**Problem to work on**
Transcribe the data that follows precisely, omitting nothing.

**Given data**

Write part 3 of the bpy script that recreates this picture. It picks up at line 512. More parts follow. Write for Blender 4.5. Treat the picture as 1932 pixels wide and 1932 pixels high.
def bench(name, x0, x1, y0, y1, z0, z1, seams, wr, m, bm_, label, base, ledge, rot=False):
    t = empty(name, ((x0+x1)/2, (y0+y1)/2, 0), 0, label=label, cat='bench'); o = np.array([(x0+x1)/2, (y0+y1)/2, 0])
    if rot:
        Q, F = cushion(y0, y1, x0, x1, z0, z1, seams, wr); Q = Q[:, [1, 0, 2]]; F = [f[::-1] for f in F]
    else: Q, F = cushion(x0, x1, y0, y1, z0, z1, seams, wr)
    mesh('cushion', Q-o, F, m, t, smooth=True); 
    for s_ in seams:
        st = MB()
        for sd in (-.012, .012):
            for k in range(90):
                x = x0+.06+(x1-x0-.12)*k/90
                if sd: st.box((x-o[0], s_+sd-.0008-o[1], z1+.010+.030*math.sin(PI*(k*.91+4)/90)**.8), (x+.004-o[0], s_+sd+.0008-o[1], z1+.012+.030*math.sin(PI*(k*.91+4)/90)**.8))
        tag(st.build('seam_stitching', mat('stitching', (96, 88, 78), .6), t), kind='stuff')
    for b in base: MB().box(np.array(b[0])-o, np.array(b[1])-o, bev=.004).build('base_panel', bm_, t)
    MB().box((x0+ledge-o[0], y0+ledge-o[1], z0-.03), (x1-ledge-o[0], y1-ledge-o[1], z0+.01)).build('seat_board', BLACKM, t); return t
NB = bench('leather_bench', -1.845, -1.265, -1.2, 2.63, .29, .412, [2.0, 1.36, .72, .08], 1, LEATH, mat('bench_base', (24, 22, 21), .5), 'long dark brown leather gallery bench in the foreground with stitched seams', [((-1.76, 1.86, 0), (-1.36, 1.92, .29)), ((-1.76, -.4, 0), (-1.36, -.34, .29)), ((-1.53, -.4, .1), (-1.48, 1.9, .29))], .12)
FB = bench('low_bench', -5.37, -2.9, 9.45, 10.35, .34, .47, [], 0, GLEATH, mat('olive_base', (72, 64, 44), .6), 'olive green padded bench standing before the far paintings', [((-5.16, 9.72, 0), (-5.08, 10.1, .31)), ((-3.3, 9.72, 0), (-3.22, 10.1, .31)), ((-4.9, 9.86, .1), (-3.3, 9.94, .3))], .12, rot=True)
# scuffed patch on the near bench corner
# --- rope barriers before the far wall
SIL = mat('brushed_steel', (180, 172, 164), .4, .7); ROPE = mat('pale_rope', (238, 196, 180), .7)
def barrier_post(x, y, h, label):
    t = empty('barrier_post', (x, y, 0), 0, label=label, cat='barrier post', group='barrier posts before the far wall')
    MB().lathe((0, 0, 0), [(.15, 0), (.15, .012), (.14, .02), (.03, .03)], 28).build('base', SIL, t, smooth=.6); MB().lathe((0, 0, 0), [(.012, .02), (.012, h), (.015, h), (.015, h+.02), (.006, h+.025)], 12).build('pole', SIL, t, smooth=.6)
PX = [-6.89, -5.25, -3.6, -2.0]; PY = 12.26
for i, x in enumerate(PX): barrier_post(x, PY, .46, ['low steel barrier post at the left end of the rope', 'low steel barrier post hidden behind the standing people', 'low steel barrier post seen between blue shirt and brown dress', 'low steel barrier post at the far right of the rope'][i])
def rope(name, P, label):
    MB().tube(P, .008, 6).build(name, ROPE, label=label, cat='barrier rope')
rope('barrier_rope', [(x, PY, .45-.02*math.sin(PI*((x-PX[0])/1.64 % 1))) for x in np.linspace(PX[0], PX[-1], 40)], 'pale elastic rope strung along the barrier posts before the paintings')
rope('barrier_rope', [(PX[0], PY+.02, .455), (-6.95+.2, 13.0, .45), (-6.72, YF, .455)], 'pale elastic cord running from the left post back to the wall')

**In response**
Write part 3 of the bpy script that recreates this picture. It picks up at line 512. More parts follow. Write for Blender 4.5. Treat the picture as 1932 pixels wide and 1932 pixels high.
def bench(name, x0, x1, y0, y1, z0, z1, seams, wr, m, bm_, label, base, ledge, rot=False):
    t = empty(name, ((x0+x1)/2, (y0+y1)/2, 0), 0, label=label, cat='bench'); o = np.array([(x0+x1)/2, (y0+y1)/2, 0])
    if rot:
        Q, F = cushion(y0, y1, x0, x1, z0, z1, seams, wr); Q = Q[:, [1, 0, 2]]; F = [f[::-1] for f in F]
    else: Q, F = cushion(x0, x1, y0, y1, z0, z1, seams, wr)
    mesh('cushion', Q-o, F, m, t, smooth=True); 
    for s_ in seams:
        st = MB()
        for sd in (-.012, .012):
            for k in range(90):
                x = x0+.06+(x1-x0-.12)*k/90
                if sd: st.box((x-o[0], s_+sd-.0008-o[1], z1+.010+.030*math.sin(PI*(k*.91+4)/90)**.8), (x+.004-o[0], s_+sd+.0008-o[1], z1+.012+.030*math.sin(PI*(k*.91+4)/90)**.8))
        tag(st.build('seam_stitching', mat('stitching', (96, 88, 78), .6), t), kind='stuff')
    for b in base: MB().box(np.array(b[0])-o, np.array(b[1])-o, bev=.004).build('base_panel', bm_, t)
    MB().box((x0+ledge-o[0], y0+ledge-o[1], z0-.03), (x1-ledge-o[0], y1-ledge-o[1], z0+.01)).build('seat_board', BLACKM, t); return t
NB = bench('leather_bench', -1.845, -1.265, -1.2, 2.63, .29, .412, [2.0, 1.36, .72, .08], 1, LEATH, mat('bench_base', (24, 22, 21), .5), 'long dark brown leather gallery bench in the foreground with stitched seams', [((-1.76, 1.86, 0), (-1.36, 1.92, .29)), ((-1.76, -.4, 0), (-1.36, -.34, .29)), ((-1.53, -.4, .1), (-1.48, 1.9, .29))], .12)
FB = bench('low_bench', -5.37, -2.9, 9.45, 10.35, .34, .47, [], 0, GLEATH, mat('olive_base', (72, 64, 44), .6), 'olive green padded bench standing before the far paintings', [((-5.16, 9.72, 0), (-5.08, 10.1, .31)), ((-3.3, 9.72, 0), (-3.22, 10.1, .31)), ((-4.9, 9.86, .1), (-3.3, 9.94, .3))], .12, rot=True)
# scuffed patch on the near bench corner
# --- rope barriers before the far wall
SIL = mat('brushed_steel', (180, 172, 164), .4, .7); ROPE = mat('pale_rope', (238, 196, 180), .7)
def barrier_post(x, y, h, label):
    t = empty('barrier_post', (x, y, 0), 0, label=label, cat='barrier post', group='barrier posts before the far wall')
    MB().lathe((0, 0, 0), [(.15, 0), (.15, .012), (.14, .02), (.03, .03)], 28).build('base', SIL, t, smooth=.6); MB().lathe((0, 0, 0), [(.012, .02), (.012, h), (.015, h), (.015, h+.02), (.006, h+.025)], 12).build('pole', SIL, t, smooth=.6)
PX = [-6.89, -5.25, -3.6, -2.0]; PY = 12.26
for i, x in enumerate(PX): barrier_post(x, PY, .46, ['low steel barrier post at the left end of the rope', 'low steel barrier post hidden behind the standing people', 'low steel barrier post seen between blue shirt and brown dress', 'low steel barrier post at the far right of the rope'][i])
def rope(name, P, label):
    MB().tube(P, .008, 6).build(name, ROPE, label=label, cat='barrier rope')
rope('barrier_rope', [(x, PY, .45-.02*math.sin(PI*((x-PX[0])/1.64 % 1))) for x in np.linspace(PX[0], PX[-1], 40)], 'pale elastic rope strung along the barrier posts before the paintings')
rope('barrier_rope', [(PX[0], PY+.02, .455), (-6.95+.2, 13.0, .45), (-6.72, YF, .455)], 'pale elastic cord running from the left post back to the wall')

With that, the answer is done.